Apple patents involve compression/encoding, virtualization
Apple has been granted two patents by the US Patent & Trademark Office.
Patent number 7940843 is for a method of implementing improved rate control for a multimedia compression and encoding system. The rate controller in a digital video encoding system is responsible for allocating a bit budget for video frames to be encoded. The rate controller considers many different factors when determining the frame bit budget. One of the factors considered is the complexity of the frames being compressed. Occasionally there will be a very complex frame that is not representative of the overall video frame sequence. Such a rare complex frame may cause a disproportionate affect on the bit budget allocation.
The system of the present invention limits the amount that a very complex frame can change the bit budget allocation. The rate controller of the present invention also includes a relaxation factor. The relaxation factor allows a user to determine if the rate controller should strictly allocate its bit budget or relax its standards such that the rate controller may not be so conservative when allocating bits to frames. The inventors are Xiaochun Nie, Thomas Pun and Hsi-Jung Wu.

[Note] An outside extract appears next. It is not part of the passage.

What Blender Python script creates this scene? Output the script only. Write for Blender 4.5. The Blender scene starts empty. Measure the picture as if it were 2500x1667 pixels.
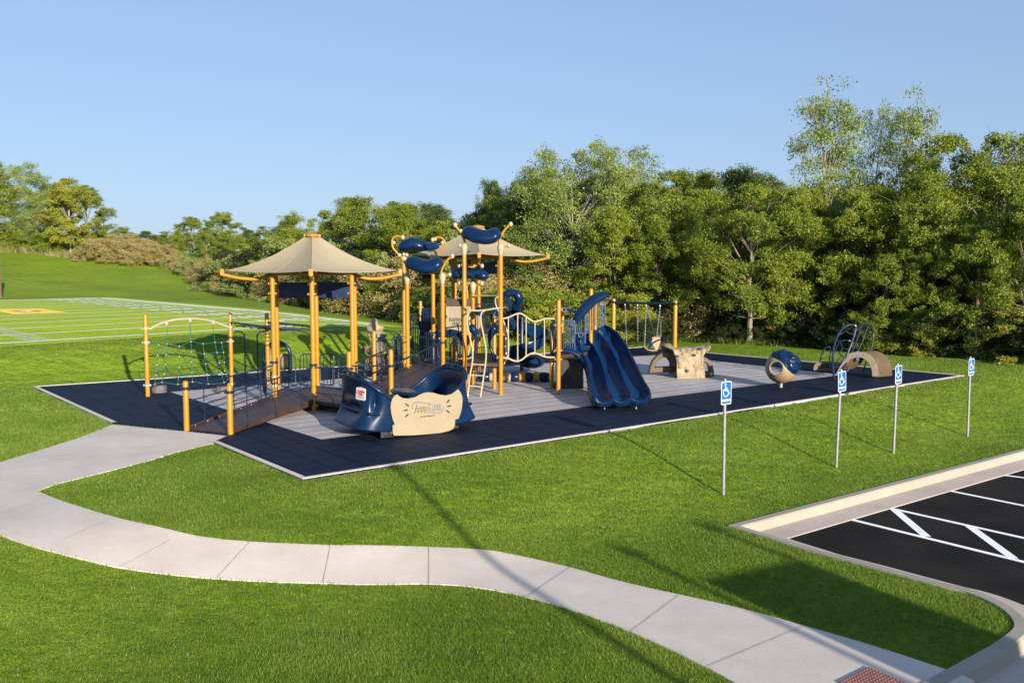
import bpy, bmesh, math, random
import numpy as np
from mathutils import Vector, Matrix, Quaternion
from mathutils.geometry import delaunay_2d_cdt
random.seed(7)
SC = bpy.context.scene
EL = math.radians(14.0)
COL = SC.collection
V = Vector
# ---------------------------------------------------------------- camera
F_PX, CX, CY, CAMZ = 2160.0, 1250.0, 833.5, 3.55
PITCH = math.radians(4.56)
_f = V((0, math.cos(PITCH), -math.sin(PITCH)))
_u = V((0, math.sin(PITCH), math.cos(PITCH)))
EYE = V((0, 0, CAMZ))
cam_d = bpy.data.cameras.new('camera'); cam = bpy.data.objects.new('camera', cam_d); COL.objects.link(cam)
cam.location = EYE; cam.rotation_euler = (math.pi/2 - PITCH, 0, 0)
cam_d.sensor_width = 36; cam_d.lens = 36*F_PX/2500; cam_d.clip_end = 3000; cam_d.clip_start = 0.1
SC.camera = cam
def ray(x, y): return V((x-CX, 0, 0)) + _u*(CY-y) + _f*F_PX
def G(x, y, z=0.0):
    d = ray(x, y); t = (z-CAMZ)/d.z
    return EYE + d*t
def AT(x, y, Y):
    d = ray(x, y); return EYE + d*(Y/d.y)
def ONP(x, y, P0, dr):                       # sight line meets the vertical plane through P0 along dr
    n = V((-dr.y, dr.x, 0)); d = ray(x, y)
    t = (P0-EYE).dot(n)/d.dot(n); return EYE + d*t
def ZA(p, y):                                # height on the vertical through p seen at row y
    # (p.y*F.. ) solve: row of (X,Y,z)
    lo, hi = -5.0, 40.0
    for _ in range(40):
        m = (lo+hi)/2; q = V((p.x, p.y, m))-EYE
        yy = CY - F_PX*q.dot(_u)/q.dot(_f)
        if yy > y: lo = m
        else: hi = m
    return (lo+hi)/2
def XA(x, Y, z=0.0):                         # point at depth Y, height z, column x
    zc = Y*math.cos(PITCH) - (z-CAMZ)*math.sin(PITCH)
    return V(((x-CX)/F_PX*zc, Y, z))
E1 = V((0.783, 0.622, 0)).normalized(); E2 = V((-E1.y, E1.x, 0)); NF = -E2
UP = V((0, 0, 1))
# ---------------------------------------------------------------- terrain
A0 = G(739, 1172); D0 = G(80, 945)
def sm(a, b, t):
    t = max(0.0, min(1.0, (t-a)/(b-a))); return t*t*(3-2*t)
LOW = -0.65
def terr(x, y):
    p = V((x, y, 0)); d1 = (p-A0).dot(NF); d2 = (p-D0).dot(E2); a = (p-A0).dot(E1)
    z = LOW*sm(0.0, 4.6, d1)
    if d2 > 0:
        z += (1.0 - 0.85*sm(9, 24, a - d2*0.25))*sm(0.2, 3.8, d2)
        z += 5.8*sm(108, 182, y - 0.6*x)
    return z
def HIT(x, y):
    d = ray(x, y).normalized(); t = 4.0; p = EYE
    while t < 900:
        q = EYE+d*t
        if q.z < terr(q.x, q.y):
            lo, hi = t-max(0.2, t*0.01), t
            for _ in range(18):
                m = (lo+hi)/2; q = EYE+d*m
                if q.z < terr(q.x, q.y): hi = m
                else: lo = m
            q = EYE+d*hi; q.z = terr(q.x, q.y); return q
        t += max(0.2, t*0.01)
    return EYE+d*t
# ---------------------------------------------------------------- materials
def newmat(name):
    m = bpy.data.materials.new(name); m.use_nodes = True
    nt = m.node_tree; b = nt.nodes['Principled BSDF']; return m, nt, b
def N(nt, t, **k):
    n = nt.nodes.new(t)
    for a, v in k.items():
        if a in n.inputs.keys(): n.inputs[a].default_value = v
        else: setattr(n, a, v)
    return n
def c4(c): return (c[0], c[1], c[2], 1)
def mat(name, col, rough=0.5, var=0.15, scale=3.0, bump=0.0, bscale=60.0, metal=0.0, spec=0.5, coat=0.0, dirt=0.0):
    m, nt, b = newmat(name); L = nt.links.new
    tc = N(nt, 'ShaderNodeTexCoord')
    no = N(nt, 'ShaderNodeTexNoise'); no.inputs['Scale'].default_value = scale; no.inputs['Detail'].default_value = 6
    L(tc.outputs['Object'], no.inputs['Vector'])
    r = N(nt, 'ShaderNodeValToRGB')
    r.color_ramp.elements[0].position = 0.3; r.color_ramp.elements[1].position = 0.7
    r.color_ramp.elements[0].color = c4([c*(1-var) for c in col]); r.color_ramp.elements[1].color = c4([min(1, c*(1+var)) for c in col])
    L(no.outputs['Fac'], r.inputs['Fac']); out = r.outputs['Color']
    if dirt > 0:
        n2 = N(nt, 'ShaderNodeTexNoise'); n2.inputs['Scale'].default_value = scale*4; n2.inputs['Detail'].default_value = 8
        L(tc.outputs['Object'], n2.inputs['Vector'])
        mr = N(nt, 'ShaderNodeMapRange'); mr.inputs['From Min'].default_value = 0.55; mr.inputs['From Max'].default_value = 0.75
        mr.inputs['To Max'].default_value = dirt; L(n2.outputs['Fac'], mr.inputs['Value'])
        mx = N(nt, 'ShaderNodeMixRGB'); mx.inputs['Color2'].default_value = c4([c*0.5+0.03 for c in col])
        L(mr.outputs['Result'], mx.inputs['Fac']); L(out, mx.inputs['Color1']); out = mx.outputs['Color']
    L(out, b.inputs['Base Color'])
    rr = N(nt, 'ShaderNodeMapRange'); rr.inputs['To Min'].default_value = max(0, rough-0.07); rr.inputs['To Max'].default_value = min(1, rough+0.1)
    L(no.outputs['Fac'], rr.inputs['Value']); L(rr.outputs['Result'], b.inputs['Roughness'])
    b.inputs['Metallic'].default_value = metal; b.inputs['Specular IOR Level'].default_value = spec
    b.inputs['Coat Weight'].default_value = coat
    if bump > 0:
        n3 = N(nt, 'ShaderNodeTexNoise'); n3.inputs['Scale'].default_value = bscale; n3.inputs['Detail'].default_value = 4
        L(tc.outputs['Object'], n3.inputs['Vector'])
        bp = N(nt, 'ShaderNodeBump'); bp.inputs['Strength'].default_value = bump; bp.inputs['Distance'].default_value = 0.01
        L(n3.outputs['Fac'], bp.inputs['Height']); L(bp.outputs['Normal'], b.inputs['Normal'])
    return m
M = {}
M['yellow'] = mat('yellow_paint', (0.365, 0.172, 0.009), 0.36, 0.07, 2, dirt=0.15)
M['navy'] = mat('navy_plastic', (0.003, 0.0165, 0.052), 0.25, 0.15, 2, bump=0.02, bscale=25, spec=0.22)
M['slide'] = mat('slide_plastic', (0.0035, 0.024, 0.078), 0.30, 0.18, 1.2, spec=0.08)
M['navysteel'] = mat('navy_steel', (0.006, 0.016, 0.042), 0.33, 0.15, 4)
M['cream'] = mat('cream_plastic', (0.37, 0.305, 0.195), 0.42, 0.06, 3, dirt=0.15)
M['panel'] = mat('tan_panel', (0.265, 0.215, 0.135), 0.5, 0.05, 3, dirt=0.2)
M['deck'] = mat('brown_deck', (0.045, 0.023, 0.018), 0.5, 0.25, 5, bump=0.3, bscale=120)
M['brown'] = mat('brown_plastic', (0.085, 0.055, 0.028), 0.5, 0.12, 3, bump=0.1)
M['rock'] = mat('tan_rock', (0.27, 0.215, 0.14), 0.75, 0.3, 3, bump=0.8, bscale=18, dirt=0.5)
M['darkrock'] = mat('dark_rock', (0.16, 0.12, 0.08), 0.75, 0.2, 3, bump=0.4, bscale=18)
M['black'] = mat('black_panel', (0.012, 0.012, 0.014), 0.5, 0.2, 3)
M['bolt'] = mat('bolt_steel', (0.6, 0.6, 0.6), 0.3, 0.1, 5, metal=0.9)
M['galv'] = mat('galvanised_steel', (0.27, 0.275, 0.27), 0.45, 0.15, 14, metal=0.35)
M['chain'] = mat('chain_steel', (0.6, 0.6, 0.6), 0.3, 0.2, 30, metal=0.7)
M['linewhite'] = mat('line_paint', (0.9, 0.9, 0.88), 0.7, 0.05, 3)
M['white'] = mat('white_paint', (0.66, 0.66, 0.66), 0.45, 0.04, 6)
M['signblue'] = mat('sign_blue', (0.006, 0.10, 0.38), 0.35, 0.05, 3)
M['ink'] = mat('black_ink', (0.03, 0.028, 0.03), 0.5, 0.1, 5)
M['grey'] = mat('grey_ink', (0.16, 0.15, 0.15), 0.5, 0.1, 5)
M['red'] = mat('red_ink', (0.5, 0.05, 0.03), 0.5, 0.1, 5)
M['rope'] = mat('green_rope', (0.010, 0.10, 0.085), 0.6, 0.2, 20)
M['rubber'] = mat('black_rubber', (0.02, 0.02, 0.024), 0.7, 0.2, 10)
M['stump'] = mat('stump_rubber', (0.10, 0.09, 0.095), 0.8, 0.4, 12, bump=0.4)
M['mustard'] = mat('mustard_plastic', (0.42, 0.21, 0.015), 0.45, 0.1, 4)
M['tan2'] = mat('tan_shell', (0.27, 0.20, 0.11), 0.42, 0.08, 3, dirt=0.15)
M['timber'] = mat('brown_timber', (0.2, 0.12, 0.07), 0.7, 0.2, 6)
M['bark'] = mat('grey_bark', (0.21, 0.17, 0.12), 0.85, 0.35, 6, bump=0.8, bscale=20)
M['palebark'] = mat('pale_bark', (0.30, 0.27, 0.23), 0.8, 0.3, 5, bump=0.5, bscale=20)
M['darkbark'] = mat('dark_bark', (0.10, 0.075, 0.05), 0.9, 0.3, 6, bump=0.8, bscale=20)
M['truckwhite'] = mat('truck_paint', (0.7, 0.7, 0.7), 0.3, 0.05, 2)
def concrete(name, col, dirt=0.5, warm=0.0):
    m, nt, b = newmat(name); L = nt.links.new
    tc = N(nt, 'ShaderNodeTexCoord')
    n1 = N(nt, 'ShaderNodeTexNoise'); n1.inputs['Scale'].default_value = 0.8; n1.inputs['Detail'].default_value = 10; n1.inputs['Roughness'].default_value = 0.65
    n2 = N(nt, 'ShaderNodeTexNoise'); n2.inputs['Scale'].default_value = 90; n2.inputs['Detail'].default_value = 3
    for n in (n1, n2): L(tc.outputs['Object'], n.inputs['Vector'])
    r = N(nt, 'ShaderNodeValToRGB'); e = r.color_ramp.elements
    e[0].position = 0.32; e[1].position = 0.68; e[0].color = c4([c*(1-0.22*dirt) for c in col]); e[1].color = c4(col)
    L(n1.outputs['Fac'], r.inputs['Fac'])
    mx = N(nt, 'ShaderNodeMixRGB', blend_type='MULTIPLY'); mx.inputs['Fac'].default_value = 0.35
    r2 = N(nt, 'ShaderNodeValToRGB'); r2.color_ramp.elements[0].position = 0.3; r2.color_ramp.elements[1].position = 0.7
    r2.color_ramp.elements[0].color = (0.6, 0.58, 0.56, 1)
    L(n2.outputs['Fac'], r2.inputs['Fac']); L(r.outputs['Color'], mx.inputs['Color1']); L(r2.outputs['Color'], mx.inputs['Color2'])
    L(mx.outputs['Color'], b.inputs['Base Color']); b.inputs['Roughness'].default_value = 0.85
    bp = N(nt, 'ShaderNodeBump'); bp.inputs['Strength'].default_value = 0.35; bp.inputs['Distance'].default_value = 0.006
    L(n2.outputs['Fac'], bp.inputs['Height']); L(bp.outputs['Normal'], b.inputs['Normal'])
    return m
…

Patent number 7940276 involves virtualization of graphics resources. Per the patent graphics resources are virtualized through an interface between graphics hardware and graphics clients. The interface allocates the graphics resources across multiple graphics clients, processes commands for access to the graphics resources from the graphics clients, and resolves conflicts for the graphics resources among the clients. The inventors are John Stauffer, Bob Beretta and Ken Dyke.